Aset tetap yang dimiliki oleh perusahaan tidak mungkin dapat bernilai sama seperti ketika aset tersebut diakuisisi atau diperoleh. Sementara dalam laporan keuangan, seluruh akun termasuk aset tetap haruslah diakui dan dicatat berdasarkan fair value untuk mencegah terjadinya kesalahan informasi keuangan.
Oleh sebab itu, pada akun aset tetap perusahaan perlu mencatat akumulasi penyusutan atau depresiasi. Artikel berikut akan membahas tentang apa itu akumulasi penyusutan dan cara perhitungannya. Yuk, simak bersama!
Agar memahami konsep akumulasi penyusutan, kamu harus terlebih dahulu mengenal matching concept yang diberlakukan pada beberapa standar pelaporan keuangan seperti GAAP dan IFRS.
Matching concept merupakan suatu konsep dalam ilmu Akuntansi yang menyatakan bahwa biaya harus dicocokkan dengan periode akuntansi yang sama saat pendapatan diperoleh. Berdasarkan konsep tersebut, maka setiap tahun aset yang dimiliki dan digunakan oleh perusahaan untuk menghasilkan pendapatan akan dikapitalisasi selama masa manfaatnya.

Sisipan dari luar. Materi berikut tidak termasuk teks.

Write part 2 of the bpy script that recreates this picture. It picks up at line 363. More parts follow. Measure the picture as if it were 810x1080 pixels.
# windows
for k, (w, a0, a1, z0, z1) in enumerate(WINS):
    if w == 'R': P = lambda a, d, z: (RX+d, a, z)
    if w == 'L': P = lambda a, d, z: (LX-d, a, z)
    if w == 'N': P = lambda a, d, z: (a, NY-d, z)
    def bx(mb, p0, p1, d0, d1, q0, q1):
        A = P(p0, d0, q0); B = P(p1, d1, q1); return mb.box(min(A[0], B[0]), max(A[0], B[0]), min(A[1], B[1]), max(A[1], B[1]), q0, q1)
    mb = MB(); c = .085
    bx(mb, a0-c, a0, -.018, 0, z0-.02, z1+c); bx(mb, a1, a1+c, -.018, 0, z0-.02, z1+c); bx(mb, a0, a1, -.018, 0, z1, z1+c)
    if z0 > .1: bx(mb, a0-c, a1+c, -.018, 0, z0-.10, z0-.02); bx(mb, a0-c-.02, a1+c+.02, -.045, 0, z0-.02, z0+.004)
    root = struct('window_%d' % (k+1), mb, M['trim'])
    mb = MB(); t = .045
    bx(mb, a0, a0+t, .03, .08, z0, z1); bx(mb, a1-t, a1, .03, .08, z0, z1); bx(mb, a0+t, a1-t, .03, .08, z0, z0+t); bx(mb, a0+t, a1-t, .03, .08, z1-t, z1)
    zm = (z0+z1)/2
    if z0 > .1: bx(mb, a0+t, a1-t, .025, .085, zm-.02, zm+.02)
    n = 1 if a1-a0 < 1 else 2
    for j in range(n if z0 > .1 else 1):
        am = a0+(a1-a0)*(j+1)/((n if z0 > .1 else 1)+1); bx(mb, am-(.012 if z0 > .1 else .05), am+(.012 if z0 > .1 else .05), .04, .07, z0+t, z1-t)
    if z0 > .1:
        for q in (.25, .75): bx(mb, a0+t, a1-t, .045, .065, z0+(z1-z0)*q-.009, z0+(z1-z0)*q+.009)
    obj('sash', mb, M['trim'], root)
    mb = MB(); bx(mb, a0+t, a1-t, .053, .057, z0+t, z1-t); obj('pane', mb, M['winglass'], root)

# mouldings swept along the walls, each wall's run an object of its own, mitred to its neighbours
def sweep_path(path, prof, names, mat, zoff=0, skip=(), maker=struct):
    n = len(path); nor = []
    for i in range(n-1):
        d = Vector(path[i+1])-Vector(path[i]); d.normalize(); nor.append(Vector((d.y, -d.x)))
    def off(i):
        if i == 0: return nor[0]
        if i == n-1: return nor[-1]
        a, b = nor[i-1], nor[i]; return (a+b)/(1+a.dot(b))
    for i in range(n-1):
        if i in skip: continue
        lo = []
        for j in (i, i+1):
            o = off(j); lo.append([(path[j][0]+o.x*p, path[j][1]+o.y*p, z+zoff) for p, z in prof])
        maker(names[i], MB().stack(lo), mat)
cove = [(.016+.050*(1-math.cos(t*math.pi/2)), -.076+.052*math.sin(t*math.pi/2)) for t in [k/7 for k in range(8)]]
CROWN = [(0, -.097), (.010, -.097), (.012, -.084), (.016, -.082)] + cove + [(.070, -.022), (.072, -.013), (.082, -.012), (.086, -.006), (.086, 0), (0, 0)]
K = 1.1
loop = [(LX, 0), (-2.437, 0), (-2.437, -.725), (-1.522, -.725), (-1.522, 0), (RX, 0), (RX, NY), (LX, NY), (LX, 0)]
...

Akumulasi penyusutan adalah jumlah total aset yang telah disusutkan selama kurun waktu tertentu. Jumlah total ini akan terus bertambah seiring dengan pertambahan nilai masa manfaat aset tersebut. Di akhir periode akuntansi, biasanya akumulasi depresiasi akan dicatat sebagai pengurang nilai aset tetap (carrying amount) pada laporan keuangan.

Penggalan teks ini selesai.